For the curious humanist, creativity always has been a tool to understand the connection between the individual and the whole by digging into the internal.
In spiritual practices, we go inward. The work we do there ripples outward. The work of artists often is a spiritual practice of self-inquiry, exploration and expression. It reveals and ripples.
Self-portraits then are a mirror, not only of the artist, but of the viewer, listener, reader. If I feel an aversion to a seemingly frivolous and shallow selfie-obsession on social media, then maybe it’s because I don’t like what the mirror is reflecting about our society, of which I’m a part and an influence.

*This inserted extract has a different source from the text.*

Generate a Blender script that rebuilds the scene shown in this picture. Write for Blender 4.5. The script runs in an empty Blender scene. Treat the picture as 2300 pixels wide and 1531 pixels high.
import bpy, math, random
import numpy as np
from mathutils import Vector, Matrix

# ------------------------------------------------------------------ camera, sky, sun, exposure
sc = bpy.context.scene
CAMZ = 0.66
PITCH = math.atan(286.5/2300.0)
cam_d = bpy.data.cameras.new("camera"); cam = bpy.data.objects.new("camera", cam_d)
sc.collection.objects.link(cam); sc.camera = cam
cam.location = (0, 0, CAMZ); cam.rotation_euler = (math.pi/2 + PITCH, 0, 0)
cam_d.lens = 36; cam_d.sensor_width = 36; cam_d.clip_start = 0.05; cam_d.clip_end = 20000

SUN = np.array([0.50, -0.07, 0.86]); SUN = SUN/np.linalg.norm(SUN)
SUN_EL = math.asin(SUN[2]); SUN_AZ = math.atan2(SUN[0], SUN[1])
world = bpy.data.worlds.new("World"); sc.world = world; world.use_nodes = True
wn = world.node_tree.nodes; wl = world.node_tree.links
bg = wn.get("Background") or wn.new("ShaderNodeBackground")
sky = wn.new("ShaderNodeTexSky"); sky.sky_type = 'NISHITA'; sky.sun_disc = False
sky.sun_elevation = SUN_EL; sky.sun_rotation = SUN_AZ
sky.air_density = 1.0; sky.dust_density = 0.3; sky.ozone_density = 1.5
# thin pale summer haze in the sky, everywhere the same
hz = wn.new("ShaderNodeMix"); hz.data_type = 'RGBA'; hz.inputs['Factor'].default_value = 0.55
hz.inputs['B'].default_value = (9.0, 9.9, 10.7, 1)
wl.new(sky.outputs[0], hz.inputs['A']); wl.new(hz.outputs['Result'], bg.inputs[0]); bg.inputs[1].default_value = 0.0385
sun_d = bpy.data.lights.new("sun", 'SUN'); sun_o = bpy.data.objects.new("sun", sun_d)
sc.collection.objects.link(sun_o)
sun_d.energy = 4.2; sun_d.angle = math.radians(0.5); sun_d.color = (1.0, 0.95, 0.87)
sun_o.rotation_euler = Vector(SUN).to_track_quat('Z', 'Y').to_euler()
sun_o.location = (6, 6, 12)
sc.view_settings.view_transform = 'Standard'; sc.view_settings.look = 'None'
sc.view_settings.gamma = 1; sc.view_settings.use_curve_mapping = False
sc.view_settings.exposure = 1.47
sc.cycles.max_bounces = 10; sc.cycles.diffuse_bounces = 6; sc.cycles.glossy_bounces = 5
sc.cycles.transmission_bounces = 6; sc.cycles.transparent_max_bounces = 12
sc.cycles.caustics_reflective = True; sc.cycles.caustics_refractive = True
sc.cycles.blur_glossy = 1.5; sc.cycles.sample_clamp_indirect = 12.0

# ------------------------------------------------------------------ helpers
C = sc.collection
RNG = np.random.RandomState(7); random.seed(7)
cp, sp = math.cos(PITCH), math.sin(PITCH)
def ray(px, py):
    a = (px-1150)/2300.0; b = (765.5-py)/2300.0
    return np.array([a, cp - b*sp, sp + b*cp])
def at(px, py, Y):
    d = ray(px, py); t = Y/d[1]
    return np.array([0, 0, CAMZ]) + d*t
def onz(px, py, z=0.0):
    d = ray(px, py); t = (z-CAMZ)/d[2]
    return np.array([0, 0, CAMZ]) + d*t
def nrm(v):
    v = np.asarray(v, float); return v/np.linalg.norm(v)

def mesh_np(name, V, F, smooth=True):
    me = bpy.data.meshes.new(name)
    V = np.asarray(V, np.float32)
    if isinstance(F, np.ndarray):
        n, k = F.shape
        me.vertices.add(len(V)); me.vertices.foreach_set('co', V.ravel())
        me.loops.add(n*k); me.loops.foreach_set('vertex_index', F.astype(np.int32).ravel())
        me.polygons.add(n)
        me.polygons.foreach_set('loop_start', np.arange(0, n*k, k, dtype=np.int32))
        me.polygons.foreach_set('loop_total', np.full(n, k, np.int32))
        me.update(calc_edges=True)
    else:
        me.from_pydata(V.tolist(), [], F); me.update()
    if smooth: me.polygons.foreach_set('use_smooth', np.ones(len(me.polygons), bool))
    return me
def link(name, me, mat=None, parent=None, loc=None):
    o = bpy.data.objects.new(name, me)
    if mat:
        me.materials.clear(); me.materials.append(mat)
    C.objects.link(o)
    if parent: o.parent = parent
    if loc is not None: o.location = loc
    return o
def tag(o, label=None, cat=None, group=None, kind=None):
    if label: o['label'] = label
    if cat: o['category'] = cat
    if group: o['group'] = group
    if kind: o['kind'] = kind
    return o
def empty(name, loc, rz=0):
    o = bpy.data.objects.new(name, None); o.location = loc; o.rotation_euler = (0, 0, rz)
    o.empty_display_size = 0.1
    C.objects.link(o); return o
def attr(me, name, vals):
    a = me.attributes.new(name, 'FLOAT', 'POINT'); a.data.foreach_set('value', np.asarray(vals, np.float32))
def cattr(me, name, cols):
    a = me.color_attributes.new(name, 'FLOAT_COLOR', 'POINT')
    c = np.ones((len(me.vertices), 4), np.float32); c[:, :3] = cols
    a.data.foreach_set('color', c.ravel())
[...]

So what is my response, my self-inquiry and ripple in the face of judgment and aversion? My influence? To ask people to share their stories, to shine light on them. To see them, not to turn away from them.
The value in sharing our own stories comes in the universal relatability, the fact that in your story, I not only connect with you, but further connect with my own story, and come to deeper self-knowledge. All that extends then to deeper understanding of “other,” of the greater we.
It’s why I have the one-on-one conversations I do on the Humanitou Podcast, to open a door for each of us to see ourselves and the collective in the stories, experiences and insights of the podcast guest. I trust that that factors into why, if you listen to the podcast, you listen to the podcast.
Like much else, it comes down to intentions, I suppose. If vanity is the goal, then it’s one easily achieved. (Though, these questions still come to my mind, “Why does that person feel so unseen? And what is our shared societal role in that?”)
If the intent is to do like many inquisitive artists have before us, to observe the essential not only in ourselves but humanness universally, that essence of spirit and being that exists beyond flesh-and-bone impermanence, then maybe I/we can see the Self(ie) in a softer and more worthy light …
and give ourselves a fresh look in the mirror.